A casa de alvenaria ficava às margens de um dique. Periferia de Salvador. Paredes sem revestimento – os blocos aparentes – cobertura de telha de amianto, pouca ventilação porque a construção ficava num beco estreito, fétido, que se ramificava com diversas artérias escuras e úmidas, semelhantes. Por elas, corria uma brisa ardente – quando corria – que ia morrer no dique pejado de lixo e densas baronesas.
Mas, naquela casa, havia um aparelho de tevê. Daqueles antigos, porque o episódio foi há 30 anos. Na tela, às vezes, insinua-se a propaganda de uma emissora de rádio. Exibia trechos de clipes, canções internacionais de sucesso. Numa dessas inserções, estava lá um trecho do clipe da música Wicked Game, do cantor norte-americano Chris Isaak.
Aquilo magnetizou a família reunida no imóvel de dois cômodos.

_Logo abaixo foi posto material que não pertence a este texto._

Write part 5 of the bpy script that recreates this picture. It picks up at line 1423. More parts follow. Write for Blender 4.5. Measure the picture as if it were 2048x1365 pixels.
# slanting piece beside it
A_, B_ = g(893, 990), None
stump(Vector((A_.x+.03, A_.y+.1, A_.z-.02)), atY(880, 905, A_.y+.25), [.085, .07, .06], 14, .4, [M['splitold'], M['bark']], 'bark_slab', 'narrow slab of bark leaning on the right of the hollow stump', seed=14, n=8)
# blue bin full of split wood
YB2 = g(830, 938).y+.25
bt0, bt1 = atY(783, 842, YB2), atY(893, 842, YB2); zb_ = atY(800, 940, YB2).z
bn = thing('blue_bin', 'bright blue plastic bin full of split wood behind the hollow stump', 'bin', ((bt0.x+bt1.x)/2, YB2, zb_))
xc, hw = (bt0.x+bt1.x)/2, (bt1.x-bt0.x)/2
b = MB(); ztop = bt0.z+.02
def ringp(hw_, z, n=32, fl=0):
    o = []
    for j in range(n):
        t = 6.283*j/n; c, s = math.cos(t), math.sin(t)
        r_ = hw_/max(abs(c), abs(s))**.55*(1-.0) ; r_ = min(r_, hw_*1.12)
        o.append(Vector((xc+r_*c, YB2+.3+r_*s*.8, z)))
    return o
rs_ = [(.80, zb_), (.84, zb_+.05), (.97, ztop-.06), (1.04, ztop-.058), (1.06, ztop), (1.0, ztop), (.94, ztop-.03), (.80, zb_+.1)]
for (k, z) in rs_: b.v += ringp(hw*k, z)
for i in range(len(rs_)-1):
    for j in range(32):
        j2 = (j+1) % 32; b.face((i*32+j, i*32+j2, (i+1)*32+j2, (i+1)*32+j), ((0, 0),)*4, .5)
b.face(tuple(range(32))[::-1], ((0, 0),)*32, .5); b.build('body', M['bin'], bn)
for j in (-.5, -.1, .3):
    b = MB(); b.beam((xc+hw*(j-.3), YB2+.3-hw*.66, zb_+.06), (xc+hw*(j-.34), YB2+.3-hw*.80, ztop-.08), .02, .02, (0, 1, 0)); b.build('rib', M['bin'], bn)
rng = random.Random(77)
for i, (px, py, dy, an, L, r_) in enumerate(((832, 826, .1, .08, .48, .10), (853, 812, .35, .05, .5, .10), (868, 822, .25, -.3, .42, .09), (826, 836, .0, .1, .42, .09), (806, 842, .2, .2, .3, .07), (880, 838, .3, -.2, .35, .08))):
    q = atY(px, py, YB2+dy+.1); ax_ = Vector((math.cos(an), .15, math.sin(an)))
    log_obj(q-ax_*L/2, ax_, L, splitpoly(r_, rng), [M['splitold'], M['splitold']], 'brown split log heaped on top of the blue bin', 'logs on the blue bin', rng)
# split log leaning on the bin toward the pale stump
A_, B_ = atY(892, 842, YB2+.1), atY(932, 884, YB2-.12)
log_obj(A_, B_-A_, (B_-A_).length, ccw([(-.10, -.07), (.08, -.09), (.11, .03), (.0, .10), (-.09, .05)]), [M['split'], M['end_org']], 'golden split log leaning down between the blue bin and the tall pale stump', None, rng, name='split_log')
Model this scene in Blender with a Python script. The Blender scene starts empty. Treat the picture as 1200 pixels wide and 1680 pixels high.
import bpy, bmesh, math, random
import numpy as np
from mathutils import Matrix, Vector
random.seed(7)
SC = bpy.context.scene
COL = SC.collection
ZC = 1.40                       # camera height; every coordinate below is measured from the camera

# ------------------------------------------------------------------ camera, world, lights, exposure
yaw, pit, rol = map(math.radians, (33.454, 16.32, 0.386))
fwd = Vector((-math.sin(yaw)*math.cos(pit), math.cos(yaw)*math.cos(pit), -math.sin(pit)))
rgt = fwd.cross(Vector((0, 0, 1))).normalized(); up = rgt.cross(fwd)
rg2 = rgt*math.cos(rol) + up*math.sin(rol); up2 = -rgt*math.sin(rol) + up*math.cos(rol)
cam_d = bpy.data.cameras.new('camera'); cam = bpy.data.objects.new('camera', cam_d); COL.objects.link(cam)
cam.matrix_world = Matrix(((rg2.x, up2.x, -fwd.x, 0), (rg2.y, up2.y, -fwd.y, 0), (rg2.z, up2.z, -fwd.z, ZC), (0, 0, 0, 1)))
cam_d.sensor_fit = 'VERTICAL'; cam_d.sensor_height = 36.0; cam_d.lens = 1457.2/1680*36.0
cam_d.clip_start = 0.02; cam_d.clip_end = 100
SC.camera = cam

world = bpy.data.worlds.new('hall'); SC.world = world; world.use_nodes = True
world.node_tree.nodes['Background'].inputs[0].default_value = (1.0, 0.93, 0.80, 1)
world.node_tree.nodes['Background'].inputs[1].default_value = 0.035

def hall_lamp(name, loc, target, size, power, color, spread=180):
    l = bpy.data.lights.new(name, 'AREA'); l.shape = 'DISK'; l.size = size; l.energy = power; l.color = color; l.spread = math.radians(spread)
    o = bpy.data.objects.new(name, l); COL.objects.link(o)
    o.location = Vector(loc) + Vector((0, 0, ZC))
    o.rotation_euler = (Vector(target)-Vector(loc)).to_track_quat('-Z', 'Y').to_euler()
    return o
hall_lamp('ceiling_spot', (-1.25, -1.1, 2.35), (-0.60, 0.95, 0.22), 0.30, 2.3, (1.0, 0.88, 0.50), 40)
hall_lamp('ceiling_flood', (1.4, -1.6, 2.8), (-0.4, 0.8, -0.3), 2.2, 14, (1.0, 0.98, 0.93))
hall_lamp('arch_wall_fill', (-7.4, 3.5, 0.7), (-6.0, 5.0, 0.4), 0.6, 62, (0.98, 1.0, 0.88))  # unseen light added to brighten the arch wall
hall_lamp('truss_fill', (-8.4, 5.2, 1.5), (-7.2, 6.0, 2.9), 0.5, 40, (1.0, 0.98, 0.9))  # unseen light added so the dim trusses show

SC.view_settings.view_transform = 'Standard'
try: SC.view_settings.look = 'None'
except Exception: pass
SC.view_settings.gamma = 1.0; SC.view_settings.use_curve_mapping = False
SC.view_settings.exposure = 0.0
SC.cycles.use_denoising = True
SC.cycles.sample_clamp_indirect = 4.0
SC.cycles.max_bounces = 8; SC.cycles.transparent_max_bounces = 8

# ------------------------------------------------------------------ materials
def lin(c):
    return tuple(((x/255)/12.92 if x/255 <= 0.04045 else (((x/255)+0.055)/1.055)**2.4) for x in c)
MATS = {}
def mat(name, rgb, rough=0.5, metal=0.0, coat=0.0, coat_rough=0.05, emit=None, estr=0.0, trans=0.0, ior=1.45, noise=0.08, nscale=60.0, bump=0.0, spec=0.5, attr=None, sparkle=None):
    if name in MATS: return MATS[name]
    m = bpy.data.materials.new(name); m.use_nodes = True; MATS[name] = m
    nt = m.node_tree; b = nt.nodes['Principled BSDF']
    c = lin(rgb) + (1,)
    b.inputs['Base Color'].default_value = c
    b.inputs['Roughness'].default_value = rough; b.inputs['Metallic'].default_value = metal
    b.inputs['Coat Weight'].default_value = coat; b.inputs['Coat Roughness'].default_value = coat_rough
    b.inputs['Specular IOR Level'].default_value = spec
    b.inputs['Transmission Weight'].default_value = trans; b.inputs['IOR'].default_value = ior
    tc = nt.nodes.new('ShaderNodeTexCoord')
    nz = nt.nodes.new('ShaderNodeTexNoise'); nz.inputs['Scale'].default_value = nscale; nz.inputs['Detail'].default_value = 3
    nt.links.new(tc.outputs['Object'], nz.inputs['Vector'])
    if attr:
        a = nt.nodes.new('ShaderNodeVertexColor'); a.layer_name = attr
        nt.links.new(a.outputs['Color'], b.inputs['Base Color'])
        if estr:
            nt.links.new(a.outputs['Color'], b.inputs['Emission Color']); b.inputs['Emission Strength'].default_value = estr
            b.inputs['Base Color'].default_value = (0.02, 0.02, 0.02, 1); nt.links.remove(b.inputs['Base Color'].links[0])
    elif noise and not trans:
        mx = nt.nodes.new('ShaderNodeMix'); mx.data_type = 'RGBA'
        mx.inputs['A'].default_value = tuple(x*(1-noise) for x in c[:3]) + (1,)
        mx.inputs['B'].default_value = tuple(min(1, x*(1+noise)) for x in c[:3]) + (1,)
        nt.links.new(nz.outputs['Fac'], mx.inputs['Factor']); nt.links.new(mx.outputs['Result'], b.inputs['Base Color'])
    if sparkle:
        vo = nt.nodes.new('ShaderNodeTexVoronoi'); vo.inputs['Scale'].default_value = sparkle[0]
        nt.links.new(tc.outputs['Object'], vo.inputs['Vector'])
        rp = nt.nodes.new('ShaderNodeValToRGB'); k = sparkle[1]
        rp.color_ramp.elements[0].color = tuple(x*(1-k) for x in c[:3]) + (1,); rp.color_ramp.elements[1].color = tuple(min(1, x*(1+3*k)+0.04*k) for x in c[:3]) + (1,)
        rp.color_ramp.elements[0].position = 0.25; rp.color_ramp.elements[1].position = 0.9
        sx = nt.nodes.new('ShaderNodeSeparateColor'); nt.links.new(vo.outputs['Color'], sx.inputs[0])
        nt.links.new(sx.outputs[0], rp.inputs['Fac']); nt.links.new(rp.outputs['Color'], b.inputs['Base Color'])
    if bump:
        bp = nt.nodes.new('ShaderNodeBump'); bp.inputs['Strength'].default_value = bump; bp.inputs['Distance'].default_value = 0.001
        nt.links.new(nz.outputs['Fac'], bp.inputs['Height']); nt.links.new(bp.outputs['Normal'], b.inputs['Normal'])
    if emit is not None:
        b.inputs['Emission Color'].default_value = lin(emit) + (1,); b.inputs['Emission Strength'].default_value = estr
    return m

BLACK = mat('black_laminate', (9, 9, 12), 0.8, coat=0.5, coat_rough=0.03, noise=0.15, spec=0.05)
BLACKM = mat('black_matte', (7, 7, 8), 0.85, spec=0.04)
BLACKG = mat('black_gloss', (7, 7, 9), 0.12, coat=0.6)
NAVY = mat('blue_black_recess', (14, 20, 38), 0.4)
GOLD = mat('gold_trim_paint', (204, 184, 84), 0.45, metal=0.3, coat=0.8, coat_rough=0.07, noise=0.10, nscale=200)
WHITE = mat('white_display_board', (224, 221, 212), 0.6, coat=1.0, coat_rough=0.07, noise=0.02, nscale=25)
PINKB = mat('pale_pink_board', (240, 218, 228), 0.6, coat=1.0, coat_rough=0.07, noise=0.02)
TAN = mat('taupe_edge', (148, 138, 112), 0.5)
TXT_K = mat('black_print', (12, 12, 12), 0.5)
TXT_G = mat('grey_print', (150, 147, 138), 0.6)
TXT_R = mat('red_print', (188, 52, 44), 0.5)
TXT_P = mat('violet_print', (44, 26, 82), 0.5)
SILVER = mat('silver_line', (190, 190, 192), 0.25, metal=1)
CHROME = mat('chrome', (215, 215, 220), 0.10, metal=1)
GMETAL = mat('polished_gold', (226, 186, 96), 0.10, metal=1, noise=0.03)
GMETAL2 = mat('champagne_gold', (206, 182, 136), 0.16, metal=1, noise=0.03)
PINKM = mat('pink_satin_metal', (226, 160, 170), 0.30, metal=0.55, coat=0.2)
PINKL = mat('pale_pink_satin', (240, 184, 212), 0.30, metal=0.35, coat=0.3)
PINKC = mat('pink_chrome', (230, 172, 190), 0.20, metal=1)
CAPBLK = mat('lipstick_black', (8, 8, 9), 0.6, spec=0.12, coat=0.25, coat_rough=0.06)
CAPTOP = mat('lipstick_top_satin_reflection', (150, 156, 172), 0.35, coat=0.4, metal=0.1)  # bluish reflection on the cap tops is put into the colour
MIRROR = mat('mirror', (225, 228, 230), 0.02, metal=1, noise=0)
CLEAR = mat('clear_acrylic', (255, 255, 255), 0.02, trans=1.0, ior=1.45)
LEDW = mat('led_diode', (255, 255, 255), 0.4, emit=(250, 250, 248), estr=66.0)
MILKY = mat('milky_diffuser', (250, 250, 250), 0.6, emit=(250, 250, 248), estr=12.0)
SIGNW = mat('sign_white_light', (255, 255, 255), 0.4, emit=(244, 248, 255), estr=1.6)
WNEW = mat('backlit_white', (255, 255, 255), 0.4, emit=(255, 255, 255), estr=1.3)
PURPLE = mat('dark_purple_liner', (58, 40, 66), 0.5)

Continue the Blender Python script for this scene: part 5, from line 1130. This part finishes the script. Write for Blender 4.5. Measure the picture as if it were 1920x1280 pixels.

A voz suave do cantor, a música melodiosa, o cenário em preto-e-branco, a modelo dinamarquesa Helena Christensen evoluindo, seminua, em câmera lenta, numa praia deserta, com coqueiros e ondas no mar. Na tela mágica, tudo inspirava paz, tranquilidade. Vá lá que, na letra, havia desconsolo, uma paixão, dúvidas sobre esta paixão. Mas naquela sala ninguém falava inglês. Todos se entregavam às agradáveis sensações do clipe.
Cena inesquecível: o clipe e a canção na tela mágica da tevê. Em volta, as asperezas da vida suburbana, o casario encarapitando-se pelos morros curtos, o esgoto correndo pelas vielas, lixo e pobreza em profusão.
Aquilo permitia entender o alcance profundo da televisão na vida das pessoas. Em meio às adversidades, aos dissabores, há a tela colorida que, fantasticamente, afasta as tristezas e traz tramas e dramas das novelas, contagia com a alegria artificial dos programas de auditório ou entusiasma com as vertiginosas grandes atrações. A tela captura o telespectador, que se sente gravitando em torno de suas alegrias, de suas dores.
A tecnologia, porém, trouxe muita novidade nas últimas décadas. A tevê convencional tornou-se atração para uma população com mais idade e menos escolaridade. As mídias sociais – são tantas opções que nem me arrisco a ficar mencionando – subverteram a lógica do telespectador passivo, que evoluiu, convertendo-se em um ativo consumidor, usuário, mostruário até.
Antes, todos se extasiavam com as celebridades na tevê. A grande inflexão é que, hoje, todo mundo tornou-se celebridade: basta cadastrar-se numa mídia dessas qualquer. E aí é só começar a postar fotos ou vídeos de almoços ou jantares, de festas, de viagens, de reuniões familiares, de atividades profissionais, de momentos de lazer… Enfim, de tudo. Igual às celebridades que, aliás, fazem o mesmo nas mesmas plataformas.
A televisão começou, décadas atrás, uma bem-sucedida simbiose entre tela e realidade que não apenas se aprimorou nos últimos tempos: subverteu-se, até invertendo as funções, tornando a fantasia realidade e vice-versa. De alguma maneira, já há gente que vive mais as mídias que, propriamente, a vida verdadeira.
Mas é bom ir finalizando essas penadas vadias que brotaram feito papo de botequim. Lá fora há sol no janeiro que estertora. Amanhã é sexta-feira e, como se sabe, a alma fica mais leve à medida que o dia avança. Então, é melhor arrematar o papo.